Higui disfruta haciéndose “la mona” y haciendo reír a las personas. Confiesa que solo puede conciliar el sueño si esta con su gente. Si duerme sola se despierta hasta 8 o 9 veces por noche, por causa del “ruido de los candados que rompen los timpanos”. Le gusta tomar cerveza, atajar tiros libres, leer la biblia, darle de comer a su perra “Machona” y jugar al futbol. Durante la mayor parte del tiempo exhibe un carácter alegre, burlón y extrovertido, pero se trastoca a una personalidad triste y apagada cuando recuerda las condiciones de encierro en las que le tocó vivir. “Yo a ese lugar no vuelvo más, prefiero morirme ahogada en el océano o que me caguen a palos todos los días”, exclama entre sollozos.

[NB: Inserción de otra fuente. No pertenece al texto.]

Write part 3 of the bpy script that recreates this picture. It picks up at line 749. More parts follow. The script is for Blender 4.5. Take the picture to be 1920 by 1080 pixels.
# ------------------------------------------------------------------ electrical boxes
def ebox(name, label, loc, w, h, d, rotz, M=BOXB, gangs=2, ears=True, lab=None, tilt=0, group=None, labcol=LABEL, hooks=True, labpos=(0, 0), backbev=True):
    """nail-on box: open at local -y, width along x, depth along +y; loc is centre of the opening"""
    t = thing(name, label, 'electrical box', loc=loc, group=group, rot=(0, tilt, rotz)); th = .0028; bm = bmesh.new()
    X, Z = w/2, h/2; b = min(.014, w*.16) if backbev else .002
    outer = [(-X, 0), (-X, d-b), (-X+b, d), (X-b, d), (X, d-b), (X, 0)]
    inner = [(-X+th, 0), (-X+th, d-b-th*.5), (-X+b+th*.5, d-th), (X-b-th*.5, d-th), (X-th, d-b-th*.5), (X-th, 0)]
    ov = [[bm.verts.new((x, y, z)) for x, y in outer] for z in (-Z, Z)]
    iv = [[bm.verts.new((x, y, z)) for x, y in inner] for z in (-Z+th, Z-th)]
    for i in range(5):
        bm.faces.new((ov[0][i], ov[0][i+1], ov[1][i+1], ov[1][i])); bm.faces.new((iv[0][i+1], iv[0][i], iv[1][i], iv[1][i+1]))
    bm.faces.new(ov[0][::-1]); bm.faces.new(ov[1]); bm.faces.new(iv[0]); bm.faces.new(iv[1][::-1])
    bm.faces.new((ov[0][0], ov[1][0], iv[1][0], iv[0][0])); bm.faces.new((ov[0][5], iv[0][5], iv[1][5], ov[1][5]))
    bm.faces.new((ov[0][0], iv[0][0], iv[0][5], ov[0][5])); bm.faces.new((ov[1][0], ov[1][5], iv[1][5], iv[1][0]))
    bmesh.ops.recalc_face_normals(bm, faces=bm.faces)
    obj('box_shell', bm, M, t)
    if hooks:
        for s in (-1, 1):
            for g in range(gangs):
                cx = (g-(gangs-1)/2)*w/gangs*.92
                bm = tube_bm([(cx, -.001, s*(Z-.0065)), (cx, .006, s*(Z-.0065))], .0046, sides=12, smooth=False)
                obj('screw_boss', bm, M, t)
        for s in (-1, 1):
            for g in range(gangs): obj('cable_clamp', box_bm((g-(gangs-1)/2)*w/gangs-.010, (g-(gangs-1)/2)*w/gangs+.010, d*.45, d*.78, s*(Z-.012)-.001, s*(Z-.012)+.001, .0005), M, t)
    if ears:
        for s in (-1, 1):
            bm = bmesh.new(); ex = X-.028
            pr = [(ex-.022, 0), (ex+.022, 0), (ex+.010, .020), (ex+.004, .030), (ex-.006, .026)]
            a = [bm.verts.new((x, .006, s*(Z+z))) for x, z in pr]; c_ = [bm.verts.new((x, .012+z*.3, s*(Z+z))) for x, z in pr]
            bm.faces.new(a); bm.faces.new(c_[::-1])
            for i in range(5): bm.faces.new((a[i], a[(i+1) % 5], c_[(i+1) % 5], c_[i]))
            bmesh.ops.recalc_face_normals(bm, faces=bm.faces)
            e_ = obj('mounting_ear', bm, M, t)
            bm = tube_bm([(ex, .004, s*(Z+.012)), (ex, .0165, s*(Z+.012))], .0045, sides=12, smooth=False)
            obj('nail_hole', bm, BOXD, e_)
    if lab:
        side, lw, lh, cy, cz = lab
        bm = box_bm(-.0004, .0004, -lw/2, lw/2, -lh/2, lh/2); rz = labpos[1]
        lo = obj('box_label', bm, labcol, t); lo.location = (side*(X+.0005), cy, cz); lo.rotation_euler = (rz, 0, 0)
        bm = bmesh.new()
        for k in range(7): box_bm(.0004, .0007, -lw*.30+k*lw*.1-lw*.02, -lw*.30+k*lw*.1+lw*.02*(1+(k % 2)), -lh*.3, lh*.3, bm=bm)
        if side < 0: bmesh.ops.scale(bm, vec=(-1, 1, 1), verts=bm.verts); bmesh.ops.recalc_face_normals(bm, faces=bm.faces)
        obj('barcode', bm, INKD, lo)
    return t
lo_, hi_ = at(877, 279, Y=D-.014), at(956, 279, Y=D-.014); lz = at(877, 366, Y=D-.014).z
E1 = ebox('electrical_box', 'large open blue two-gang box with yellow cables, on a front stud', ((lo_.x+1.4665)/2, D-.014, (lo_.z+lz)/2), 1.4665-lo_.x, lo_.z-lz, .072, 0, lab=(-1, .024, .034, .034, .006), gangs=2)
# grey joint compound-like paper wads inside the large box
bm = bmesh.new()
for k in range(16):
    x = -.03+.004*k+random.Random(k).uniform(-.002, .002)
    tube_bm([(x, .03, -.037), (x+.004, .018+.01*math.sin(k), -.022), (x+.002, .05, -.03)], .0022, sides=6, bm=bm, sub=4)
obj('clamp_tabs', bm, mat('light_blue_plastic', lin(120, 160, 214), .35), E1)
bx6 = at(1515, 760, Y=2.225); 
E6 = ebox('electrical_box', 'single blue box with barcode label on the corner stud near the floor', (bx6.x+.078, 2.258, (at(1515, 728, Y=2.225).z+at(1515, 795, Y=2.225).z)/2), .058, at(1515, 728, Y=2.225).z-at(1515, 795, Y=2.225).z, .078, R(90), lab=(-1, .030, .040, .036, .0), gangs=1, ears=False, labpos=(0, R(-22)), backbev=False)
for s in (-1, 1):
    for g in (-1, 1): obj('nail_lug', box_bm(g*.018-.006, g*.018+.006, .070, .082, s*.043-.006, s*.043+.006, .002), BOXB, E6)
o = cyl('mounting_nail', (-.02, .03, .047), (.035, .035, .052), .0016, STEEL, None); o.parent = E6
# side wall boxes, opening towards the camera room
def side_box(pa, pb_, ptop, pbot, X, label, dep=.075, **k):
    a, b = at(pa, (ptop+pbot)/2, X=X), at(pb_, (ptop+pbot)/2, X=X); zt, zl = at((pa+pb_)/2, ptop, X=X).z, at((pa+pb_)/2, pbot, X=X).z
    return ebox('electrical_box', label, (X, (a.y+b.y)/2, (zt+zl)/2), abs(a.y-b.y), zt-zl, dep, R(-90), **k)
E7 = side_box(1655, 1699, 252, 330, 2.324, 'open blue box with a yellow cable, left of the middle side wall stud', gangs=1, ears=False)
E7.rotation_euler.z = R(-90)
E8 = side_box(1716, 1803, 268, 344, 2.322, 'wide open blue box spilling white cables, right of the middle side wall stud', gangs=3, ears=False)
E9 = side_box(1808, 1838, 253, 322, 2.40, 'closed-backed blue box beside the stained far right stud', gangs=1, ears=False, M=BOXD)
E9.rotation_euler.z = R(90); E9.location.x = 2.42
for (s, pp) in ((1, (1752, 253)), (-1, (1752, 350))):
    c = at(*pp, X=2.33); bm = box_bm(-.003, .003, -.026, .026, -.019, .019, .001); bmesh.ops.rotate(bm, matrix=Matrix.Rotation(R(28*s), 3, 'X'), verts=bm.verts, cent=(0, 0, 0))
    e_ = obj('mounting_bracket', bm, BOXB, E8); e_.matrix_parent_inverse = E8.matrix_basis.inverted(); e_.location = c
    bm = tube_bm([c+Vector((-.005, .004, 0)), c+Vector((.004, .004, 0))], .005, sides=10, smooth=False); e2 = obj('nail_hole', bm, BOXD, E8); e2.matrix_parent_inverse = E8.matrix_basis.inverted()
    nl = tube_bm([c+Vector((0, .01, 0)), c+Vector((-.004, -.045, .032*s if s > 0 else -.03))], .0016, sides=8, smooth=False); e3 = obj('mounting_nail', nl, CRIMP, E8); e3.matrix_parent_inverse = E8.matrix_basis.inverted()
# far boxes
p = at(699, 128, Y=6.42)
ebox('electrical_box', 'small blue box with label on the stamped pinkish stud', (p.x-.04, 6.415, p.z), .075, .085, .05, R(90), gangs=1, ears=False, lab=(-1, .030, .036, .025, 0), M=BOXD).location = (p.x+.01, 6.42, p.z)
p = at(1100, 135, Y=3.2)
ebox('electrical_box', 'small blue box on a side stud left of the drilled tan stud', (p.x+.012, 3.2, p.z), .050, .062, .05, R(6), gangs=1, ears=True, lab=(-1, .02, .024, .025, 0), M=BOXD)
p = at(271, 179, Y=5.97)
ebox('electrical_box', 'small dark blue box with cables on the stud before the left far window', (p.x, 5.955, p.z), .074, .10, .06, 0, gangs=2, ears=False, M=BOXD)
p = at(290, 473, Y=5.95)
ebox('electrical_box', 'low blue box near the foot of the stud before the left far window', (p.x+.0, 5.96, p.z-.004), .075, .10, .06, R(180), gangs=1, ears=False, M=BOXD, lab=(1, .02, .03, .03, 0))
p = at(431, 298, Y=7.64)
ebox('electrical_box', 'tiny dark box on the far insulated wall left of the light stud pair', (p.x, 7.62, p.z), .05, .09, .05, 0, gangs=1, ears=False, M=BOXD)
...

Un rato después, con los ojos ya secos y los mocos tragados bromea al respecto: “…bueno, todos los días no, que me caguen a palos una vez por semana así me dan tiempo a recuperarme”.
Predica que el odio es una cosa “triste” y que no quiere “vivir con rencor en el corazón”. “Si nos caemos, nos limpiamos las rodillas y nos volvemos a levantar”, aconseja. La familia y “el amor de las pibas” fue lo único que la ayudó a mantenerse fuerte y entera estando “adentro”. “Me sentía tan mal que creí que nada me iba a poder rescatar. Pensé: ‘necesito un ejército de ángeles’, y Dios me lo mandó”, cuenta mientras dibuja una sonrisa milagrosa en su boca.